• _DATA PROVIDED_

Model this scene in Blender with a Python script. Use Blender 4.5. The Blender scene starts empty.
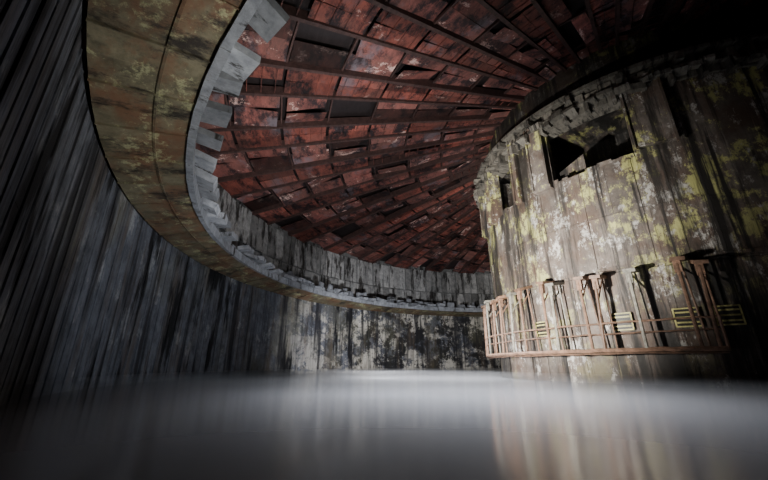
import bpy, math, random
import numpy as np
from mathutils import Vector, Matrix, Euler
random.seed(7)
R_OUT=29.3; R_LIP=26.82; R_T=12.15
Z_J=7.59; Z_L=8.04; Z_RIM=14.33; Z_TOP=16.4
CX,CY=16.28,24.0
ROT=math.atan2(-CY,-CX)
TX,TY=20.77,25.65
ROTT=math.atan2(-TY,-TX)
D=math.radians
def zl(r): return Z_J+(R_OUT-r)/(R_OUT-R_LIP)*(Z_L-Z_J)

# ---------------------------------------------------------------- mesh builder
class MB:
    def __init__(s): s.v=[];s.f=[];s.c=[]
    def hexa(s,pts,var=None):
        b=len(s.v); s.v+= [tuple(p) for p in pts]
        if var is None: var=random.random()
        for q in ((0,3,2,1),(4,5,6,7),(0,1,5,4),(1,2,6,5),(2,3,7,6),(3,0,4,7)):
            s.f.append(tuple(b+i for i in q)); s.c.append(var)
    def cbox(s,a0,a1,r0,r1,z0,z1,var=None,dz=0.0,dr=0.0):
        P=[]
        for z,e in ((z0,0),(z1,dr)):
            for a,r in ((a0,r0),(a0,r1),(a1,r1),(a1,r0)):
                zz=z+(dz if r==r0 else 0)
                P.append(((r+e)*math.cos(D(a)),(r+e)*math.sin(D(a)),zz))
        s.hexa(P,var)
    def ring(s,a0,a1,step,r0,r1,z0,z1,var=0.5,dz=0):
        n=max(1,int(round((a1-a0)/step)))
        for i in range(n):
            s.cbox(a0+(a1-a0)*i/n,a0+(a1-a0)*(i+1)/n,r0,r1,z0,z1,var,dz)
    def obox(s,a,r,z,size,rot=(0,0,0),var=None):
        M=Matrix.Rotation(D(a),4,'Z')@Matrix.Translation((r,0,z))@Euler([D(x) for x in rot]).to_matrix().to_4x4()
        x,y,w=[k/2 for k in size]
        P=[M@Vector(p) for p in ((-x,-y,-w),(x,-y,-w),(x,y,-w),(-x,y,-w),(-x,-y,w),(x,-y,w),(x,y,w),(-x,y,w))]
        s.hexa(P,var)
    def tube(s,pts,rad,n=7,var=None):
        if var is None: var=random.random()
        pts=[Vector(p) for p in pts]; b=len(s.v)
        for i,p in enumerate(pts):
            t=(pts[min(i+1,len(pts)-1)]-pts[max(i-1,0)]).normalized()
            u=t.cross(Vector((0,0,1)))
            if u.length<1e-3: u=Vector((1,0,0))
            u.normalize(); w=t.cross(u)
            for k in range(n):
                an=2*math.pi*k/n
                s.v.append(tuple(p+u*math.cos(an)*rad+w*math.sin(an)*rad))
        for i in range(len(pts)-1):
            for k in range(n):
                s.f.append((b+i*n+k,b+i*n+(k+1)%n,b+(i+1)*n+(k+1)%n,b+(i+1)*n+k)); s.c.append(var)
        s.f.append(tuple(b+k for k in range(n))[::-1]); s.c.append(var)
        e=b+(len(pts)-1)*n
        s.f.append(tuple(e+k for k in range(n))); s.c.append(var)
    def make(s,name,mat,parent=None):
        me=bpy.data.meshes.new(name); me.from_pydata(s.v,[],s.f)
        at=me.attributes.new("var",'FLOAT','FACE'); at.data.foreach_set("value",s.c)
        me.materials.append(mat); me.update()
        ob=bpy.data.objects.new(name,me); bpy.context.collection.objects.link(ob)
        if parent: ob.parent=parent
        else:
            ob.location=(CX,CY,0); ob.rotation_euler=(0,0,ROT)
        return ob
def cyl(a,r,z): return (r*math.cos(D(a)),r*math.sin(D(a)),z)
def empty(name,tower=False):
    e=bpy.data.objects.new(name,None); bpy.context.collection.objects.link(e)
    e.location=(TX,TY,0) if tower else (CX,CY,0); e.rotation_euler=(0,0,ROTT if tower else ROT); e.empty_display_size=.3
    return e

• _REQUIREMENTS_
Without the pictures, output the full listing exactly as it stands.

• _SOLUTION FOR THIS TASK_
Model this scene in Blender with a Python script. Use Blender 4.5. The Blender scene starts empty.
import bpy, math, random
import numpy as np
from mathutils import Vector, Matrix, Euler
random.seed(7)
R_OUT=29.3; R_LIP=26.82; R_T=12.15
Z_J=7.59; Z_L=8.04; Z_RIM=14.33; Z_TOP=16.4
CX,CY=16.28,24.0
ROT=math.atan2(-CY,-CX)
TX,TY=20.77,25.65
ROTT=math.atan2(-TY,-TX)
D=math.radians
def zl(r): return Z_J+(R_OUT-r)/(R_OUT-R_LIP)*(Z_L-Z_J)

# ---------------------------------------------------------------- mesh builder
class MB:
    def __init__(s): s.v=[];s.f=[];s.c=[]
    def hexa(s,pts,var=None):
        b=len(s.v); s.v+= [tuple(p) for p in pts]
        if var is None: var=random.random()
        for q in ((0,3,2,1),(4,5,6,7),(0,1,5,4),(1,2,6,5),(2,3,7,6),(3,0,4,7)):
            s.f.append(tuple(b+i for i in q)); s.c.append(var)
    def cbox(s,a0,a1,r0,r1,z0,z1,var=None,dz=0.0,dr=0.0):
        P=[]
        for z,e in ((z0,0),(z1,dr)):
            for a,r in ((a0,r0),(a0,r1),(a1,r1),(a1,r0)):
                zz=z+(dz if r==r0 else 0)
                P.append(((r+e)*math.cos(D(a)),(r+e)*math.sin(D(a)),zz))
        s.hexa(P,var)
    def ring(s,a0,a1,step,r0,r1,z0,z1,var=0.5,dz=0):
        n=max(1,int(round((a1-a0)/step)))
        for i in range(n):
            s.cbox(a0+(a1-a0)*i/n,a0+(a1-a0)*(i+1)/n,r0,r1,z0,z1,var,dz)
    def obox(s,a,r,z,size,rot=(0,0,0),var=None):
        M=Matrix.Rotation(D(a),4,'Z')@Matrix.Translation((r,0,z))@Euler([D(x) for x in rot]).to_matrix().to_4x4()
        x,y,w=[k/2 for k in size]
        P=[M@Vector(p) for p in ((-x,-y,-w),(x,-y,-w),(x,y,-w),(-x,y,-w),(-x,-y,w),(x,-y,w),(x,y,w),(-x,y,w))]
        s.hexa(P,var)
    def tube(s,pts,rad,n=7,var=None):
        if var is None: var=random.random()
        pts=[Vector(p) for p in pts]; b=len(s.v)
        for i,p in enumerate(pts):
            t=(pts[min(i+1,len(pts)-1)]-pts[max(i-1,0)]).normalized()
            u=t.cross(Vector((0,0,1)))
            if u.length<1e-3: u=Vector((1,0,0))
            u.normalize(); w=t.cross(u)
            for k in range(n):
                an=2*math.pi*k/n
                s.v.append(tuple(p+u*math.cos(an)*rad+w*math.sin(an)*rad))
        for i in range(len(pts)-1):
            for k in range(n):
                s.f.append((b+i*n+k,b+i*n+(k+1)%n,b+(i+1)*n+(k+1)%n,b+(i+1)*n+k)); s.c.append(var)
        s.f.append(tuple(b+k for k in range(n))[::-1]); s.c.append(var)
        e=b+(len(pts)-1)*n
        s.f.append(tuple(e+k for k in range(n))); s.c.append(var)
    def make(s,name,mat,parent=None):
        me=bpy.data.meshes.new(name); me.from_pydata(s.v,[],s.f)
        at=me.attributes.new("var",'FLOAT','FACE'); at.data.foreach_set("value",s.c)
        me.materials.append(mat); me.update()
        ob=bpy.data.objects.new(name,me); bpy.context.collection.objects.link(ob)
        if parent: ob.parent=parent
        else:
            ob.location=(CX,CY,0); ob.rotation_euler=(0,0,ROT)
        return ob
def cyl(a,r,z): return (r*math.cos(D(a)),r*math.sin(D(a)),z)
def empty(name,tower=False):
    e=bpy.data.objects.new(name,None); bpy.context.collection.objects.link(e)
    e.location=(TX,TY,0) if tower else (CX,CY,0); e.rotation_euler=(0,0,ROTT if tower else ROT); e.empty_display_size=.3
    return e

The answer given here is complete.